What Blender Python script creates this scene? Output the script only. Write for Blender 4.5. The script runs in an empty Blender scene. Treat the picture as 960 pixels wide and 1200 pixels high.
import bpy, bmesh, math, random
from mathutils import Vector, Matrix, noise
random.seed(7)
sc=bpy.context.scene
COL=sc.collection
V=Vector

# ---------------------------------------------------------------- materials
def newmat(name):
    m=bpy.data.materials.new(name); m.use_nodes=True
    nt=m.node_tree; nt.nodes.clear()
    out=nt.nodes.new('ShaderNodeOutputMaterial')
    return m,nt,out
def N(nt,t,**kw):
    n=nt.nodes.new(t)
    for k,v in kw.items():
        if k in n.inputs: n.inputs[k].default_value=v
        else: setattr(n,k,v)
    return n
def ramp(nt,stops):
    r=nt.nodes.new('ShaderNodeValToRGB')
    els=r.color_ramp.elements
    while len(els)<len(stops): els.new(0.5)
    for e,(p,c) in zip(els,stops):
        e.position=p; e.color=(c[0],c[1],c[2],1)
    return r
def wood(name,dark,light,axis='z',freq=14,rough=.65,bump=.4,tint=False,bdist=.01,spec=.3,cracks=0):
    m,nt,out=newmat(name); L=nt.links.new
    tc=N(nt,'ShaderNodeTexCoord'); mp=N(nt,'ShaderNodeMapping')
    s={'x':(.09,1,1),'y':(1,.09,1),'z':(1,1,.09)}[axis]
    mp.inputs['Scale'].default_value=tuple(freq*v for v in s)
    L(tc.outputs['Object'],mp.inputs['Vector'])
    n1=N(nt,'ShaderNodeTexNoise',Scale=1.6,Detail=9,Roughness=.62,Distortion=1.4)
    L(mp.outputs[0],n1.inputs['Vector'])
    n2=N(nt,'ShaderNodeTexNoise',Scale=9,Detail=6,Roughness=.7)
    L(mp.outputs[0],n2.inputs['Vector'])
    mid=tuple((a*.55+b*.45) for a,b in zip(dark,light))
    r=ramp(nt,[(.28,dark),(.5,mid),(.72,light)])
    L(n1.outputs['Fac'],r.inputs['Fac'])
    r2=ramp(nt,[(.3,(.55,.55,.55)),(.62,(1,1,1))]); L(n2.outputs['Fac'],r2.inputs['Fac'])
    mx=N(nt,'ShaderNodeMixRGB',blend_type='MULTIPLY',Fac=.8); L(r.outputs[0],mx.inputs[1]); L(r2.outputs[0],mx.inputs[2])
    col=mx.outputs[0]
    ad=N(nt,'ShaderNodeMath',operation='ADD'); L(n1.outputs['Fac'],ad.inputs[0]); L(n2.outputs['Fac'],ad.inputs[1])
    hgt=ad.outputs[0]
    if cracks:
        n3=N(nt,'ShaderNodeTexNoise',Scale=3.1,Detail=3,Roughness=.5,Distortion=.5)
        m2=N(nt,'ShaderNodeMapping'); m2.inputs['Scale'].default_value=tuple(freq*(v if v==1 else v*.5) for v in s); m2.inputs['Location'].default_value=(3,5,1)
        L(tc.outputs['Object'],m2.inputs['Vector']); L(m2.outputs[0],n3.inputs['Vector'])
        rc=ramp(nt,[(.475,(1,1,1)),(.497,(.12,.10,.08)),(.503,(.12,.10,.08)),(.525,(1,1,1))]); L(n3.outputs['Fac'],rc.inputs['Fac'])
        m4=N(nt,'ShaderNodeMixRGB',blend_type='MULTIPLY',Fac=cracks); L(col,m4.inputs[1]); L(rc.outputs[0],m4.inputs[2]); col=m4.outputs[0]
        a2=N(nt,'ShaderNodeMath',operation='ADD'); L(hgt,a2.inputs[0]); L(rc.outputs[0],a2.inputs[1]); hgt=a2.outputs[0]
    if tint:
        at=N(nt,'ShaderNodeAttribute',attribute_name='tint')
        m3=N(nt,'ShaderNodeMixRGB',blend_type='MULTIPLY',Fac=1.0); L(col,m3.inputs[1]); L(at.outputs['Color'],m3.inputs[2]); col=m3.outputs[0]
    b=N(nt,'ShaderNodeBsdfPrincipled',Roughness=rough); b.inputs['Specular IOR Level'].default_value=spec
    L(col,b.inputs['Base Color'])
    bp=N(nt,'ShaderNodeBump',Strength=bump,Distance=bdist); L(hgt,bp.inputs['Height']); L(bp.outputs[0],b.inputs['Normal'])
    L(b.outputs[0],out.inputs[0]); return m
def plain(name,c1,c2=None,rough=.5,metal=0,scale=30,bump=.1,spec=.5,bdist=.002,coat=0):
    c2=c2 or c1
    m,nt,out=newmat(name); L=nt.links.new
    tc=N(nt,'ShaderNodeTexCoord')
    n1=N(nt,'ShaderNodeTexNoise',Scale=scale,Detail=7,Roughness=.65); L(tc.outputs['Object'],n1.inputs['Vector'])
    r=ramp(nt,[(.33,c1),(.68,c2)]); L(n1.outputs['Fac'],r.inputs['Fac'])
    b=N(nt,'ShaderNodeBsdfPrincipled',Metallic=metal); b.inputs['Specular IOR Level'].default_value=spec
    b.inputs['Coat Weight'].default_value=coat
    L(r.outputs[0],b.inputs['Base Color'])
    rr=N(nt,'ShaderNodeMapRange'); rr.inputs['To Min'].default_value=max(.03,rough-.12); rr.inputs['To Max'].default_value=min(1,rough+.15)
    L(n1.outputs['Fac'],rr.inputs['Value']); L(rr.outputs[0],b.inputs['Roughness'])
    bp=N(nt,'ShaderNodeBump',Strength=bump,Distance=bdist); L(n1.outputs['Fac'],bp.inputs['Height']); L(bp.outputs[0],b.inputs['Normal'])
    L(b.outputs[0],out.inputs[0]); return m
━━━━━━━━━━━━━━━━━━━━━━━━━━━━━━
→ Exercise description: Print the material verbatim, all of it.

→ Exercise solution:
What Blender Python script creates this scene? Output the script only. Write for Blender 4.5. The script runs in an empty Blender scene. Treat the picture as 960 pixels wide and 1200 pixels high.
import bpy, bmesh, math, random
from mathutils import Vector, Matrix, noise
random.seed(7)
sc=bpy.context.scene
COL=sc.collection
V=Vector

# ---------------------------------------------------------------- materials
def newmat(name):
    m=bpy.data.materials.new(name); m.use_nodes=True
    nt=m.node_tree; nt.nodes.clear()
    out=nt.nodes.new('ShaderNodeOutputMaterial')
    return m,nt,out
def N(nt,t,**kw):
    n=nt.nodes.new(t)
    for k,v in kw.items():
        if k in n.inputs: n.inputs[k].default_value=v
        else: setattr(n,k,v)
    return n
def ramp(nt,stops):
    r=nt.nodes.new('ShaderNodeValToRGB')
    els=r.color_ramp.elements
    while len(els)<len(stops): els.new(0.5)
    for e,(p,c) in zip(els,stops):
        e.position=p; e.color=(c[0],c[1],c[2],1)
    return r
def wood(name,dark,light,axis='z',freq=14,rough=.65,bump=.4,tint=False,bdist=.01,spec=.3,cracks=0):
    m,nt,out=newmat(name); L=nt.links.new
    tc=N(nt,'ShaderNodeTexCoord'); mp=N(nt,'ShaderNodeMapping')
    s={'x':(.09,1,1),'y':(1,.09,1),'z':(1,1,.09)}[axis]
    mp.inputs['Scale'].default_value=tuple(freq*v for v in s)
    L(tc.outputs['Object'],mp.inputs['Vector'])
    n1=N(nt,'ShaderNodeTexNoise',Scale=1.6,Detail=9,Roughness=.62,Distortion=1.4)
    L(mp.outputs[0],n1.inputs['Vector'])
    n2=N(nt,'ShaderNodeTexNoise',Scale=9,Detail=6,Roughness=.7)
    L(mp.outputs[0],n2.inputs['Vector'])
    mid=tuple((a*.55+b*.45) for a,b in zip(dark,light))
    r=ramp(nt,[(.28,dark),(.5,mid),(.72,light)])
    L(n1.outputs['Fac'],r.inputs['Fac'])
    r2=ramp(nt,[(.3,(.55,.55,.55)),(.62,(1,1,1))]); L(n2.outputs['Fac'],r2.inputs['Fac'])
    mx=N(nt,'ShaderNodeMixRGB',blend_type='MULTIPLY',Fac=.8); L(r.outputs[0],mx.inputs[1]); L(r2.outputs[0],mx.inputs[2])
    col=mx.outputs[0]
    ad=N(nt,'ShaderNodeMath',operation='ADD'); L(n1.outputs['Fac'],ad.inputs[0]); L(n2.outputs['Fac'],ad.inputs[1])
    hgt=ad.outputs[0]
    if cracks:
        n3=N(nt,'ShaderNodeTexNoise',Scale=3.1,Detail=3,Roughness=.5,Distortion=.5)
        m2=N(nt,'ShaderNodeMapping'); m2.inputs['Scale'].default_value=tuple(freq*(v if v==1 else v*.5) for v in s); m2.inputs['Location'].default_value=(3,5,1)
        L(tc.outputs['Object'],m2.inputs['Vector']); L(m2.outputs[0],n3.inputs['Vector'])
        rc=ramp(nt,[(.475,(1,1,1)),(.497,(.12,.10,.08)),(.503,(.12,.10,.08)),(.525,(1,1,1))]); L(n3.outputs['Fac'],rc.inputs['Fac'])
        m4=N(nt,'ShaderNodeMixRGB',blend_type='MULTIPLY',Fac=cracks); L(col,m4.inputs[1]); L(rc.outputs[0],m4.inputs[2]); col=m4.outputs[0]
        a2=N(nt,'ShaderNodeMath',operation='ADD'); L(hgt,a2.inputs[0]); L(rc.outputs[0],a2.inputs[1]); hgt=a2.outputs[0]
    if tint:
        at=N(nt,'ShaderNodeAttribute',attribute_name='tint')
        m3=N(nt,'ShaderNodeMixRGB',blend_type='MULTIPLY',Fac=1.0); L(col,m3.inputs[1]); L(at.outputs['Color'],m3.inputs[2]); col=m3.outputs[0]
    b=N(nt,'ShaderNodeBsdfPrincipled',Roughness=rough); b.inputs['Specular IOR Level'].default_value=spec
    L(col,b.inputs['Base Color'])
    bp=N(nt,'ShaderNodeBump',Strength=bump,Distance=bdist); L(hgt,bp.inputs['Height']); L(bp.outputs[0],b.inputs['Normal'])
    L(b.outputs[0],out.inputs[0]); return m
def plain(name,c1,c2=None,rough=.5,metal=0,scale=30,bump=.1,spec=.5,bdist=.002,coat=0):
    c2=c2 or c1
    m,nt,out=newmat(name); L=nt.links.new
    tc=N(nt,'ShaderNodeTexCoord')
    n1=N(nt,'ShaderNodeTexNoise',Scale=scale,Detail=7,Roughness=.65); L(tc.outputs['Object'],n1.inputs['Vector'])
    r=ramp(nt,[(.33,c1),(.68,c2)]); L(n1.outputs['Fac'],r.inputs['Fac'])
    b=N(nt,'ShaderNodeBsdfPrincipled',Metallic=metal); b.inputs['Specular IOR Level'].default_value=spec
    b.inputs['Coat Weight'].default_value=coat
    L(r.outputs[0],b.inputs['Base Color'])
    rr=N(nt,'ShaderNodeMapRange'); rr.inputs['To Min'].default_value=max(.03,rough-.12); rr.inputs['To Max'].default_value=min(1,rough+.15)
    L(n1.outputs['Fac'],rr.inputs['Value']); L(rr.outputs[0],b.inputs['Roughness'])
    bp=N(nt,'ShaderNodeBump',Strength=bump,Distance=bdist); L(n1.outputs['Fac'],bp.inputs['Height']); L(bp.outputs[0],b.inputs['Normal'])
    L(b.outputs[0],out.inputs[0]); return m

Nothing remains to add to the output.